* **Collected material**
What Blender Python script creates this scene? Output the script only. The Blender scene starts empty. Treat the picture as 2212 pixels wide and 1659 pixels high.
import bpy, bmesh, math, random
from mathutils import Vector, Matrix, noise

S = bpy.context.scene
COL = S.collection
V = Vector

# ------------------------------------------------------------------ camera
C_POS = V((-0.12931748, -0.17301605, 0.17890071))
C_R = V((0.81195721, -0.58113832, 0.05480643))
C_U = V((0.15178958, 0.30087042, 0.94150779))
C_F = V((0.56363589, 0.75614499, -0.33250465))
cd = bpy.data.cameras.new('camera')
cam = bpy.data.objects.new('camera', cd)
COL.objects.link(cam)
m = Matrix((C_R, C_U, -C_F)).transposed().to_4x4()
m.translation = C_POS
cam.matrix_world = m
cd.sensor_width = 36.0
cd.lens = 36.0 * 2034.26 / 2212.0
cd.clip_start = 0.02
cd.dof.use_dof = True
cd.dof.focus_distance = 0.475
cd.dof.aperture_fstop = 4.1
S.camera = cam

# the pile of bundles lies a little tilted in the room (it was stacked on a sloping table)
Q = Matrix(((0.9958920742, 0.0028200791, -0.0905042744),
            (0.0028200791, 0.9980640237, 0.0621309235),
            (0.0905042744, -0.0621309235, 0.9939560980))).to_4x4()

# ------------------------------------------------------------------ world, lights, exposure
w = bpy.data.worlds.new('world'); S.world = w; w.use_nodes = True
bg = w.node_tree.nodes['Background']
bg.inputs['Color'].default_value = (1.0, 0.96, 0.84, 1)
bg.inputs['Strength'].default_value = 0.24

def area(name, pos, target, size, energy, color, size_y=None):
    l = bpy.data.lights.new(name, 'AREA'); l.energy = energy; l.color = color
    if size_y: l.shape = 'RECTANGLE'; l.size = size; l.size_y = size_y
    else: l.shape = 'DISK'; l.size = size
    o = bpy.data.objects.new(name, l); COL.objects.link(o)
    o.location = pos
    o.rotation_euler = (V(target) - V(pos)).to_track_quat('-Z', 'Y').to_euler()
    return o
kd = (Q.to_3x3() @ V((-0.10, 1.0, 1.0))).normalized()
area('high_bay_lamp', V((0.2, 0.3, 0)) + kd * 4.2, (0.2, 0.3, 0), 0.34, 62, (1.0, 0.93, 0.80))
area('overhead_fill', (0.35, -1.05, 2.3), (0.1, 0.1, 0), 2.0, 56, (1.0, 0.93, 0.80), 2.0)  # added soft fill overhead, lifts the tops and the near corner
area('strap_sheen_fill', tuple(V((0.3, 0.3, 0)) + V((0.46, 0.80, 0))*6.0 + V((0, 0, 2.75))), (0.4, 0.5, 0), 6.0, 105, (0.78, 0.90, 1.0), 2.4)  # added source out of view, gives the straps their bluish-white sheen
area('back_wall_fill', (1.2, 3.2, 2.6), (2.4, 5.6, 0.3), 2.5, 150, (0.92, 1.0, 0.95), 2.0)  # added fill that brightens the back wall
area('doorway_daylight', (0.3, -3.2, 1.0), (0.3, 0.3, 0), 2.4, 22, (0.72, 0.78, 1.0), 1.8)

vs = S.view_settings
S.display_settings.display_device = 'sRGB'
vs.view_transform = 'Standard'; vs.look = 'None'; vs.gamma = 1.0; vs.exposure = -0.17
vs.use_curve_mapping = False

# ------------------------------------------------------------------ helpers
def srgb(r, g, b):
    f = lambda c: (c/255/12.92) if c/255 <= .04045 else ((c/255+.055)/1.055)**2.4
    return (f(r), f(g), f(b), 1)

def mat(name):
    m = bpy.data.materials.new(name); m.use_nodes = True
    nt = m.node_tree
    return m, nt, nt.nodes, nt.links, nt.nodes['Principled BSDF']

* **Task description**
Each line from the start of the listing above through the line containing "bg.inputs['Strength'].default_value = 0.24" should be copied exactly, please, with no other lines added.

* **Solution for this problem**
What Blender Python script creates this scene? Output the script only. The Blender scene starts empty. Treat the picture as 2212 pixels wide and 1659 pixels high.
import bpy, bmesh, math, random
from mathutils import Vector, Matrix, noise

S = bpy.context.scene
COL = S.collection
V = Vector

# ------------------------------------------------------------------ camera
C_POS = V((-0.12931748, -0.17301605, 0.17890071))
C_R = V((0.81195721, -0.58113832, 0.05480643))
C_U = V((0.15178958, 0.30087042, 0.94150779))
C_F = V((0.56363589, 0.75614499, -0.33250465))
cd = bpy.data.cameras.new('camera')
cam = bpy.data.objects.new('camera', cd)
COL.objects.link(cam)
m = Matrix((C_R, C_U, -C_F)).transposed().to_4x4()
m.translation = C_POS
cam.matrix_world = m
cd.sensor_width = 36.0
cd.lens = 36.0 * 2034.26 / 2212.0
cd.clip_start = 0.02
cd.dof.use_dof = True
cd.dof.focus_distance = 0.475
cd.dof.aperture_fstop = 4.1
S.camera = cam

# the pile of bundles lies a little tilted in the room (it was stacked on a sloping table)
Q = Matrix(((0.9958920742, 0.0028200791, -0.0905042744),
            (0.0028200791, 0.9980640237, 0.0621309235),
            (0.0905042744, -0.0621309235, 0.9939560980))).to_4x4()

# ------------------------------------------------------------------ world, lights, exposure
w = bpy.data.worlds.new('world'); S.world = w; w.use_nodes = True
bg = w.node_tree.nodes['Background']
bg.inputs['Color'].default_value = (1.0, 0.96, 0.84, 1)
bg.inputs['Strength'].default_value = 0.24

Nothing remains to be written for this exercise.